━━ DATA EXTRACT
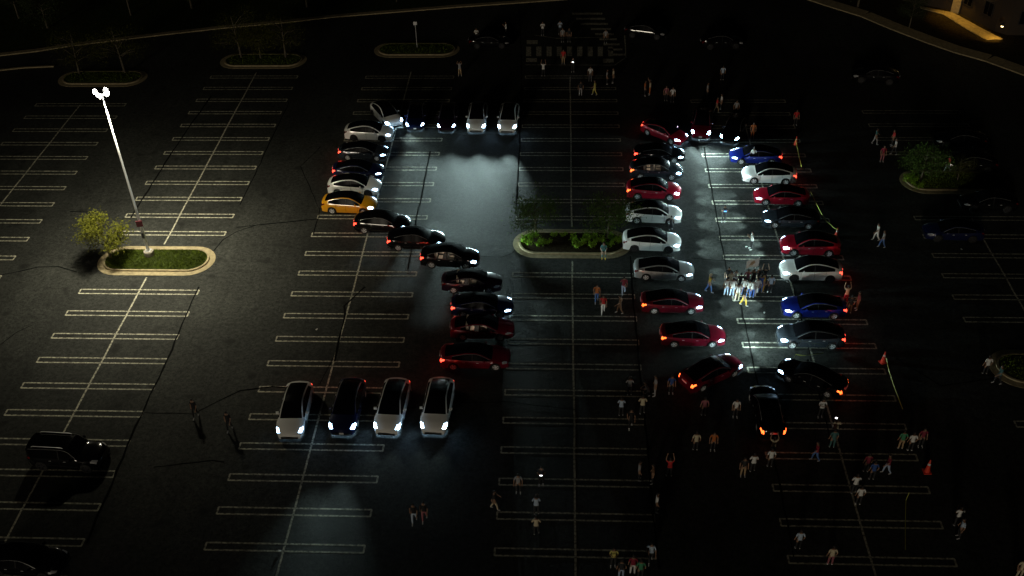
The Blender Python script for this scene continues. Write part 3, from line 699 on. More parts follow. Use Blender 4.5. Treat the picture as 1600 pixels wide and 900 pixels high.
def side(px, py, deg): p = G(px, py, .72); return Vector((p.x, p.y, 0)), math.radians(deg)
def nose(tail_px, nose_px, back=2.15, zt=1.05, zn=.68):
    a = G(*tail_px, zt); b = G(*nose_px, zn); d = (b - a); d.z = 0; d.normalize()
    return Vector((b.x, b.y, 0)) - d * back, math.atan2(d.y, d.x)
C5 = 'cars parked to form the left figure'; C0 = 'cars parked to form the right figure'
L = [
 # figure on the left
 (nose((590, 159), (617, 191)), 'white', 'crossover', 'white hatchback turned diagonally at the top left corner of the left figure', 'hi', .10, None, C5),
 (side(577, 204, -3), 'white', 'crossover', 'white hatchback below the diagonal white one, second down the left column', 'on', .1, None, C5),
 (side(568, 234, -3), 'grey', 'sedan', 'dark grey car with bright alloy wheels above the dark blue one', 'on', .15, 'red', C5),
 (side(560, 263, -2), 'navy', 'sedan', 'dark blue car directly above the white car of the left column', 'on', .15, 'red', C5),
 (side(554, 288, -3), 'white', 'crossover', 'white hatchback directly above the yellow orange car', 'on', .1, None, C5),
 (side(546, 316, -3), 'orange', 'crossover', 'yellow orange hatchback, the only one of that colour', 'on', .15, None, C5),
 (side(597, 346, -3), 'black', 'crossover', 'black car just right of and below the orange car', 'on', .2, 'red', C5),
 (side(650, 372, 0), 'black', 'crossover', 'black car in the middle of the diagonal step of the left figure', 'on', .8, 'red', C5),
 (side(703, 399, -3), 'black', 'crossover', 'black car with lit pale seats above the dark plum car', 'on', .46, 'red', C5),
 (side(737, 437, 0), 'plum', 'sedan', 'very dark plum car with its lamps off, below the car with lit seats', 'off', 0, None, C5),
 (side(753, 474, 0), 'navy', 'sedan', 'very dark blue car between the plum car and the maroon car', 'on', .04, 'red', C5),
 (side(753, 509, 0), 'maroon', 'sedan', 'maroon car with lit cream interior above the long red car', 'off', 0, None, C5),
 (side(742, 554, 0), 'maroon', 'liftback', 'long dark red car with glowing tail lamps at the foot of the left figure bulge', 'off', 0, 'red', C5),
 (nose((652, 157), (648, 195)), 'navy', 'sedan', 'dark blue car facing the viewer between the diagonal white and the plum car', 'hi', .46, None, C5),
 (nose((702, 158), (697, 197)), 'plum', 'sedan', 'dark plum car facing the viewer left of the two white ones', 'hi', .9, None, C5),
 (nose((748, 160), (743.5, 198)), 'white', 'crossover', 'white hatchback facing the viewer, left of the pair in the top row', 'hi', 1.9, None, C5),
 (nose((798, 160), (792, 199)), 'white', 'crossover', 'white hatchback at the right end of the top row', 'hi', 1.9, None, C5),
 (nose((470, 592), (452, 674)), 'white', 'crossover', 'white hatchback at the left end of the bottom row', 'on', 0, 'red', C5),
 (nose((551, 595), (534, 668)), 'navy', 'crossover', 'dark navy hatchback with bright lamps, second in the bottom row', 'hi', .46, 'red', C5),
 (nose((621, 595), (604, 668)), 'white', 'crossover', 'white hatchback with bright lamps, third in the bottom row', 'hi', .012, 'red', C5),
 (nose((690, 593), (677, 667)), 'white', 'crossover', 'white hatchback with bright lamps at the right end of the bottom row', 'hi', .012, 'red', C5),
 # figure on the right, left column
 (nose((1016, 190), (1067, 215)), 'red', 'sedan', 'bright red car turned diagonally at the top left of the right figure', 'hi', .4, 'red', C0),
 (side(1030, 237, -4), 'black', 'sedan', 'black car with shining front wheel below the diagonal red car', 'on', .4, 'red', C0),
 (side(1025, 263, -3), 'grey', 'crossover', 'dark grey car with lit seats above the upper red car', 'on', .4, 'amber', C0),
 (side(1021, 294, -3), 'red', 'crossover', 'red car above the uppermost white car of the right figure', 'on', .4, 'amber', C0),
 (side(1021, 331, -3), 'white', 'crossover', 'uppermost white car in the left column of the right figure', 'on', .3, None, C0),
 (side(1018, 374, -3), 'white', 'crossover', 'white car beside the right tip of the planted island', 'on', .35, None, C0),
 (side(1037, 418, -3), 'silver', 'sedan', 'low silver white car right below the planted island', 'on', .3, None, C0),
 (side(1050, 469, 0), 'maroon', 'sedan', 'dark red car below the low silver white car', 'on', .3, 'amber', C0),
 (side(1082, 520, 0), 'maroon', 'sedan', 'dark red car with bright rims between two other dark red ones', 'on', .3, 'amber', C0),
 (nose((1073, 590), (1150, 561), 2.25), 'maroon', 'sedan', 'dark red car angled up to the right with glowing tail lamps', 'on', .3, 'amber', C0),
 (nose((1205, 652), (1190, 603), 2.25), 'black', 'sedan', 'black car seen from behind, both tail lamps glowing, foot of the right figure', 'off', 0, 'amber', C0),
 (nose((1099, 172), (1095, 208)), 'maroon', 'crossover', 'dark maroon car facing the viewer at the top of the right figure', 'hi', .2, None, C0),
 (nose((1152, 184), (1139, 215)), 'black', 'sedan', 'black car turned slightly left at the top right of the right figure', 'hi', .2, None, C0),
 (side(1181, 240, 178), 'blue', 'sedan', 'bright blue car in the upper right of the right figure behind the person in white', 'on', .3, 'red', C0),
 (side(1202, 270, 177), 'white', 'crossover', 'uppermost white car in the right column of the right figure', 'on', .3, 'red', C0),
 (side(1221, 303, 177), 'red', 'sedan', 'crimson car below the uppermost white car of the right column', 'on', .3, None, C0),
 (side(1236, 338, 177), 'grey', 'sedan', 'dark car with pale reflections between the crimson and the lower red car', 'on', .3, None, C0),
 (side(1266, 380, 178), 'red', 'crossover', 'red car just left of the taped traffic cone', 'on', .3, None, C0),
 (side(1267, 419, 178), 'white', 'crossover', 'lower white car of the right column beside the crowd', 'on', .3, 'red', C0),
 (side(1272, 476, 179), 'blue', 'sedan', 'bright blue car below the lower white car of the right column', 'on', .3, 'red', C0),
 (side(1267, 522, 179), 'grey', 'crossover', 'blue grey car with bright rims below the lower blue car', 'on', .3, 'red', C0),
 (nose((1300, 592), (1222, 569), 2.25), 'black', 'sedan', 'black car angled up to the left at the lower right of the right figure', 'on', .25, 'amber', C0),
 # others
 (side(107, 708, -3), 'black', 'suv', 'big black boxy car parked alone at the lower left', 'off', 0, None, None),
 (side(40, 872, -4), 'black', 'sedan', 'black car cut by the lower left corner', 'off', 0, None, None),
 (side(1009, 47, -12), 'black', 'crossover', 'dark car near the top edge right of the hatched markings', 'off', 0, None, None),
 (side(1128, 63, 2), 'black', 'crossover', 'dark car near the top edge above the right figure', 'off', 0, None, None),
 (side(1490, 358, 178), 'navy', 'sedan', 'dark blue car with a blue shining nose in the dark right side', 'off', 0, None, None),
 (side(1500, 215, 175), 'black', 'sedan', 'barely visible black car behind the spreading tree', 'off', 0, None, None),
 (side(1515, 252, 175), 'black', 'crossover', 'barely visible black car right of the spreading tree', 'off', 0, None, None),
 (side(1545, 312, 178), 'black', 'sedan', 'barely visible black car near the right edge below the tree', 'off', 0, None, None),
 (side(1368, 116, 170), 'black', 'crossover', 'barely visible black car below the pale pavement strip', 'off', 0, None, None),
 (side(765, 62, 0), 'black', 'sedan', 'barely visible black car left of the zebra markings', 'off', 0, None, None),
]
for (pp, col, kind, lb, lights, beam, tail, grp) in L:
    car(pp[0], pp[1], col, kind, lb, lights, beam, tail, seats=('lit' in lb and 'seats' in lb) or 'cream interior' in lb,
        rims=not (col == 'white' and kind == 'crossover' and 'uppermost' not in lb), group=grp, plate_front=(col in ('navy', 'maroon') and lights == 'hi'))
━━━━
WHAT IS BEING ASKED:
Work out the number of lines above that include the string "from" and write only that number.

RESPONSE:
2